A rabbi in Afghanistan
Larry Bazer '85 in a village outside Kabul, where his National Guard unit was building a new school and well, in August 2011, Bazer's first month in Afghanistan.

Larry Bazer '85

by Whit Richardson '02

In his “normal life,” Larry Bazer '85 serves as rabbi of Temple Beth Sholom in Framingham, Mass. He's married with two children. He likes to watch movies, read books and go scuba diving when he can.

But normalcy was put on hold last August, when Bazer deployed to Afghanistan as a chaplain with the Massachusetts Army National Guard's 26th “Yankee” Brigade, stationed at Camp Phoenix outside Kabul. It was his first deployment since joining the military as a chaplain in 1989 during his post-graduate rabbinical studies. He was drawn to enlist for the experiences unavailable at seminary. “And I've always had a love of the military,” he added in a Skype interview from his military housing in December. “I guess I see myself sort of as G.I. Jew.”

At Camp Phoenix, Bazer was chaplain to his brigade and led Friday-night Jewish services.
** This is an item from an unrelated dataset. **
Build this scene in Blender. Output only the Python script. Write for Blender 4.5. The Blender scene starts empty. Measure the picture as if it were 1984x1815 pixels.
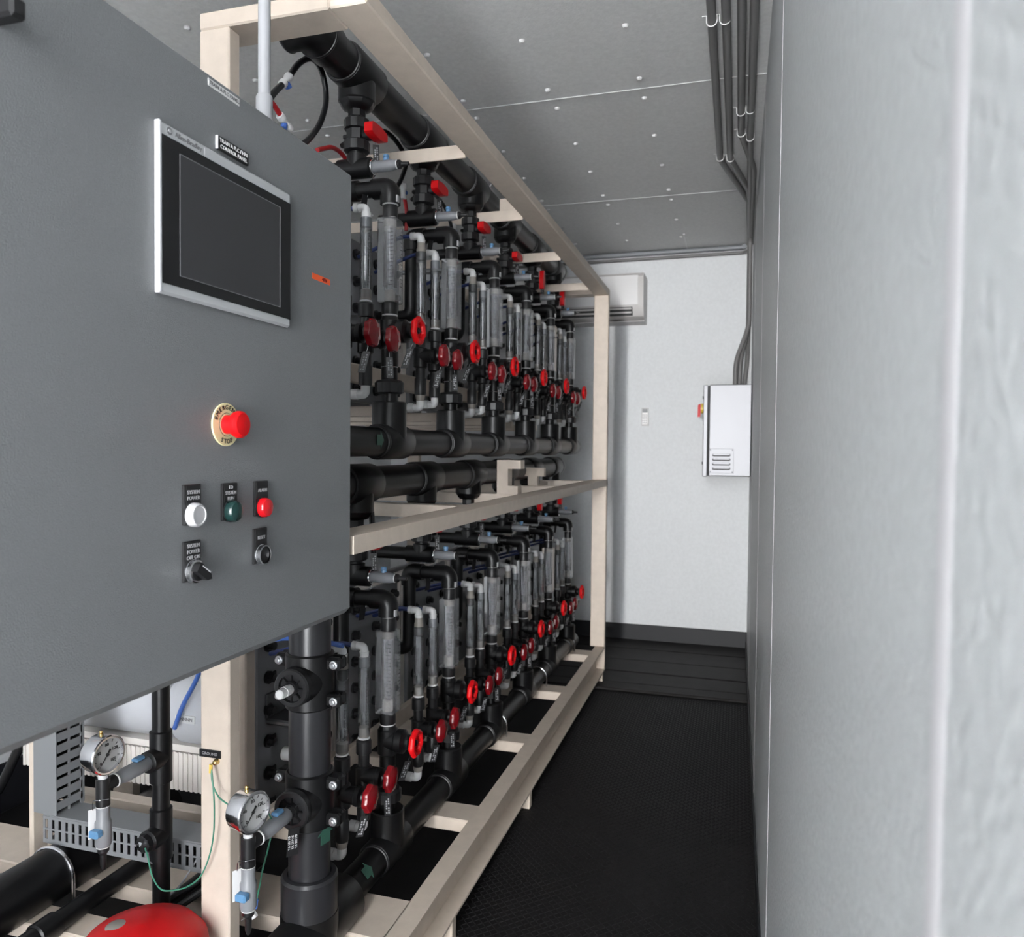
import bpy, math, random
from mathutils import Vector, Matrix
random.seed(7)
PI = math.pi
sc = bpy.context.scene
COL = sc.collection
ZO = 1.2                      # height of the lens above the floor; heights below are given from lens level

# ------------------------------------------------------------------ camera
F_PX, YAW, PITCH, ROLL = 1477.71, math.radians(16.4432), math.radians(-1.5253), math.radians(0.5396)
fw = Vector((-math.sin(YAW)*math.cos(PITCH), math.cos(YAW)*math.cos(PITCH), math.sin(PITCH)))
rt = fw.cross(Vector((0, 0, 1))).normalized(); up = rt.cross(fw)
c_, s_ = math.cos(ROLL), math.sin(ROLL)
r2 = c_*rt + s_*up; u2 = -s_*rt + c_*up
cd = bpy.data.cameras.new('camera'); cam = bpy.data.objects.new('camera', cd); COL.objects.link(cam)
cam.matrix_world = Matrix(((r2.x, u2.x, -fw.x, 0), (r2.y, u2.y, -fw.y, 0), (r2.z, u2.z, -fw.z, ZO), (0, 0, 0, 1)))
cd.sensor_fit = 'HORIZONTAL'; cd.sensor_width = 36; cd.lens = F_PX/1984*36
cd.clip_start = 0.01; cd.clip_end = 100
cd.dof.use_dof = True; cd.dof.focus_distance = 1.4; cd.dof.aperture_fstop = 7.5
sc.camera = cam

# ------------------------------------------------------------------ daylight and exposure
w = bpy.data.worlds.new('world'); sc.world = w; w.use_nodes = True
w.node_tree.nodes['Background'].inputs[0].default_value = (0.955, 0.975, 1.0, 1)
w.node_tree.nodes['Background'].inputs[1].default_value = 28.0
ld = bpy.data.lights.new('daylight', 'AREA'); ld.shape = 'RECTANGLE'; ld.size = 0.42; ld.size_y = 0.9
ld.energy = 900; ld.color = (1.0, 0.985, 0.96)
lo = bpy.data.objects.new('daylight', ld); COL.objects.link(lo)
lo.location = (-0.17, -11.0, 1.45); lo.rotation_euler = (PI/2, 0, 0)      # low bright daylight far outside the open end
sc.view_settings.view_transform = 'Standard'; sc.view_settings.look = 'None'
sc.view_settings.exposure = 0.0; sc.view_settings.gamma = 1.0; sc.view_settings.use_curve_mapping = False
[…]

But as a lieutenant colonel he was also senior chaplain of the region — “a chaplain to my chaplains” who oversaw religious activities for more than 10,000 soldiers at several bases.

The Army National Guard's only rabbi in Afghanistan, Bazer assumed leadership of the Jewish military community. He helped form Congregation B'nai Kabul with about 15 members, and donned body armor to travel throughout the region offering services during the High Holy Days and Hanukkah, for which the military flew in extra rabbis.

Though most of his job was administrative, Bazer provided counsel when needed. In October, when a bomb destroyed a bus in Kabul carrying soldiers and civilian military employees, some of whom Bazer knew, he offered counseling and led the memorial service. “Those are reminders that it can be very dangerous here,” he said.

Bazer went “outside the wire” fairly often, giving him a chance to see what people at home often do not. “As the military, we're out there not just to get bad guys and the Taliban or the insurgents who want to disrupt the way of life here,” he said. “A huge piece of what the U.S. military does is help strengthen and secure Afghanistan. That I feel very proud to be a part of.”

On the way back from one such trip to a rural community where his unit was building a school, Bazer looked out the window of his armored vehicle and saw a caravan of camels. “Automatically I thought of Connecticut College,” he said.

Bazer, who majored in zoology, credits his professors with teaching him to think critically, a skill that “became invaluable both as a rabbi and my work as a military chaplain.” He used interview techniques he gleaned as a student admission associate to help prepare homeward-bound soldiers for their impending job search. “I learned skills that have remained with me my entire life, and I owe that to Connecticut College,” he said.

On the 10th anniversary of 9/11, Bazer led a service on his base. A decade earlier he had been a rabbi on Long Island and chaplain for the New York National Guard and the FBI's state offices. He spent several days at Ground Zero after the towers fell. “So that has weighed very heavily on my mind — of the awesomeness of what it means to be part of this for 10 years,” he said. “It's come very much full circle.”

His deployment, which ended in February, wasn't without sacrifice. He missed both his children's birthdays and his wedding anniversary. Though Skype allowed him to chat with his family most evenings, technology didn't completely ameliorate the sense of absence. “The hardest experience — and I think every soldier in my unit would say this — is being away from family and friends,” Bazer said. “But my family is very proud of me. And my congregation is proud that their rabbi is serving our nation, and making a difference here.”